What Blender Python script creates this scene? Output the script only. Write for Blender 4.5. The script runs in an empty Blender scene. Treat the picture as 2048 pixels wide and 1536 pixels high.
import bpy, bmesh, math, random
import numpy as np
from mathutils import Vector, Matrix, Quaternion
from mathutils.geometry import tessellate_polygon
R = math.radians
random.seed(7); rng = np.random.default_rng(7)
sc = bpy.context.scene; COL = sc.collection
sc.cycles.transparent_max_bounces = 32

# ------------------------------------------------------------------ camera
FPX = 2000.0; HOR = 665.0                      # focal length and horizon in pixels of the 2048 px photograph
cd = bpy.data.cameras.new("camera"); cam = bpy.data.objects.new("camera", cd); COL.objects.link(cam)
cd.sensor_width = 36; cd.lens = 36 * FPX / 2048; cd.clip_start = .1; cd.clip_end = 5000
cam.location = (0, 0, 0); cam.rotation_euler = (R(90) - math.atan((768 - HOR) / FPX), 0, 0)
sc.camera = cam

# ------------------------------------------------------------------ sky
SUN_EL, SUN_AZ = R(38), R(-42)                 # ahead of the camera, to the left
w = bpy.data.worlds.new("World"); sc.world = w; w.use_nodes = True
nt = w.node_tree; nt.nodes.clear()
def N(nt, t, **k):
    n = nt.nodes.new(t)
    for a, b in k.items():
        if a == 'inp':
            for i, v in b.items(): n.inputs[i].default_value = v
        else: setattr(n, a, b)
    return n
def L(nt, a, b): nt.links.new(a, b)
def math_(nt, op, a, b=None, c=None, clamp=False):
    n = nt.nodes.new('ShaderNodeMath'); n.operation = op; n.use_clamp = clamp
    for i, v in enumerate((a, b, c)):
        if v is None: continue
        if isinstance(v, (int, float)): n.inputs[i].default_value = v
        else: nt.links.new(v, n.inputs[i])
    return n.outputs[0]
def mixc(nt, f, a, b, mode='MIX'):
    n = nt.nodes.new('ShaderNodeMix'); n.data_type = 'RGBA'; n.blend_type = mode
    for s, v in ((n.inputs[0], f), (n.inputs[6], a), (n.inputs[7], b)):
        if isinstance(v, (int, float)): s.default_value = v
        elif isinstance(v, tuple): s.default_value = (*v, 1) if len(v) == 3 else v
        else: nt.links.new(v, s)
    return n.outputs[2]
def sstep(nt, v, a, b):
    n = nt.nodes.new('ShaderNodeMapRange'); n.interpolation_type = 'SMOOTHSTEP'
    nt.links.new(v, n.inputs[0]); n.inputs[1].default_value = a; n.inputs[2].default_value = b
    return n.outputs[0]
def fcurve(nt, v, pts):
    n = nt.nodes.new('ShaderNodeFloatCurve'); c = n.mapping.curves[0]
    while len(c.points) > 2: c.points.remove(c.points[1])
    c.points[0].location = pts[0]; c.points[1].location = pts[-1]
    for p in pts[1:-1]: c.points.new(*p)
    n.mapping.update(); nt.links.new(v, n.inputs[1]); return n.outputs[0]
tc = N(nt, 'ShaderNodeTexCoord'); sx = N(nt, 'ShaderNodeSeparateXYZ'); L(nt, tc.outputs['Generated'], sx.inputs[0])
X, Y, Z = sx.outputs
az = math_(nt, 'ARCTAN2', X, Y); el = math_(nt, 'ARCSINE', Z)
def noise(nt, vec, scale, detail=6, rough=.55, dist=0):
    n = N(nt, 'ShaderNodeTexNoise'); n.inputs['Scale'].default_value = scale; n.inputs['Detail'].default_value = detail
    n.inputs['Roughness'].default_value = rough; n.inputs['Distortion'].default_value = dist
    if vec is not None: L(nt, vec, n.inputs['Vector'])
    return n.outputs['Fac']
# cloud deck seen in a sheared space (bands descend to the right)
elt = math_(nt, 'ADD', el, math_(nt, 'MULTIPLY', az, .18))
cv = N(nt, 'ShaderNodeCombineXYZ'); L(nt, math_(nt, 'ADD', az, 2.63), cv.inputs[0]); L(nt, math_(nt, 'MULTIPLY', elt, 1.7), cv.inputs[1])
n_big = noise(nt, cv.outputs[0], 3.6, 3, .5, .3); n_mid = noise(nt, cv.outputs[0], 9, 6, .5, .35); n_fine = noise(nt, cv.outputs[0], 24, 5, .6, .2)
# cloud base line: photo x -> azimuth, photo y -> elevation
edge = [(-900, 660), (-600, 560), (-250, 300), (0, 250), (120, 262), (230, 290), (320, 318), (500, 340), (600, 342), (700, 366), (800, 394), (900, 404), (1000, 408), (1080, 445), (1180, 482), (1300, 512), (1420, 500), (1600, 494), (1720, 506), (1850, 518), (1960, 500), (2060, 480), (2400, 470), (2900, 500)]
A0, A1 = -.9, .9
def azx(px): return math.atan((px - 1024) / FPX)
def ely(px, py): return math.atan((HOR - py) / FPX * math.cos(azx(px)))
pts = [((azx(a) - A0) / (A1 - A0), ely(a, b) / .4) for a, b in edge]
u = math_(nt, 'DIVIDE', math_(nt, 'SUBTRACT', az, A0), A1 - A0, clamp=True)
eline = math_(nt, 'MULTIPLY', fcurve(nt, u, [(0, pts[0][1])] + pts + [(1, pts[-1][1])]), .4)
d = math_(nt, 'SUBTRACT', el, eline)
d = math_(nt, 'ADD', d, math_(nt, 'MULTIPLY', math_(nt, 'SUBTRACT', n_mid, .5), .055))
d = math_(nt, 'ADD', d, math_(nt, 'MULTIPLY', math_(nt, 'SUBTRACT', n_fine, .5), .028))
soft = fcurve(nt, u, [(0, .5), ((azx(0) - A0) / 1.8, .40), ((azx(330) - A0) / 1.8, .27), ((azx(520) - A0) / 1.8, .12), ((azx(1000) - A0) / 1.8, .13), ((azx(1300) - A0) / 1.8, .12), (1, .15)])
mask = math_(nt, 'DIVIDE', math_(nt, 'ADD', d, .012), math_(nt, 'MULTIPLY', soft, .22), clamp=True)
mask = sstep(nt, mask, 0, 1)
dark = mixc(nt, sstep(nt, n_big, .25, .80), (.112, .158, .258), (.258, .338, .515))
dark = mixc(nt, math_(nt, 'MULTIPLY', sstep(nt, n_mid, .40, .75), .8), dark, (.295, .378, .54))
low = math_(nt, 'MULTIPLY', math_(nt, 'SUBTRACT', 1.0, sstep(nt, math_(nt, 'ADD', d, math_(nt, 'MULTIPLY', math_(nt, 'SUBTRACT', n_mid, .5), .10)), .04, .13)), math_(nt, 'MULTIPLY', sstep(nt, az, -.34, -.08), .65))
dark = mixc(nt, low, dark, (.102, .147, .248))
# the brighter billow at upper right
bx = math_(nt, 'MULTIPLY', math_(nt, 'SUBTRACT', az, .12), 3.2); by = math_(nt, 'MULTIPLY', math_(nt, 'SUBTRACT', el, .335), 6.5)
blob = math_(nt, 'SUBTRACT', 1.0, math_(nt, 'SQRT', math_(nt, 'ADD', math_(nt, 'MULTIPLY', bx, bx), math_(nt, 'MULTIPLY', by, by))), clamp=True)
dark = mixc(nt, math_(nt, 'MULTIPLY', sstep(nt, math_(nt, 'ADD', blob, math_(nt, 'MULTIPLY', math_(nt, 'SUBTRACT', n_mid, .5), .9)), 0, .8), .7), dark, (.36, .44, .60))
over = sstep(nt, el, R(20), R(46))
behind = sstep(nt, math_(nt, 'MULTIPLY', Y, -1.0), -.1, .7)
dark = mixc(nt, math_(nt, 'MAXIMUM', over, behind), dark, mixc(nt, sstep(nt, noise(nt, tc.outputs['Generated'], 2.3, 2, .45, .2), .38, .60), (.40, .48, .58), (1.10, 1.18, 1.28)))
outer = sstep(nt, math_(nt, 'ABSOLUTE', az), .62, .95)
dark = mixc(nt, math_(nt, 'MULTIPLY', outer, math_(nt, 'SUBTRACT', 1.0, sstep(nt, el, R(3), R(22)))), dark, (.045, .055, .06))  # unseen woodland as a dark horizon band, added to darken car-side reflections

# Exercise
Print, unaltered, every line from the beginning of the material down to the line with "sc.camera = cam".

# Response below
What Blender Python script creates this scene? Output the script only. Write for Blender 4.5. The script runs in an empty Blender scene. Treat the picture as 2048 pixels wide and 1536 pixels high.
import bpy, bmesh, math, random
import numpy as np
from mathutils import Vector, Matrix, Quaternion
from mathutils.geometry import tessellate_polygon
R = math.radians
random.seed(7); rng = np.random.default_rng(7)
sc = bpy.context.scene; COL = sc.collection
sc.cycles.transparent_max_bounces = 32

# ------------------------------------------------------------------ camera
FPX = 2000.0; HOR = 665.0                      # focal length and horizon in pixels of the 2048 px photograph
cd = bpy.data.cameras.new("camera"); cam = bpy.data.objects.new("camera", cd); COL.objects.link(cam)
cd.sensor_width = 36; cd.lens = 36 * FPX / 2048; cd.clip_start = .1; cd.clip_end = 5000
cam.location = (0, 0, 0); cam.rotation_euler = (R(90) - math.atan((768 - HOR) / FPX), 0, 0)
sc.camera = cam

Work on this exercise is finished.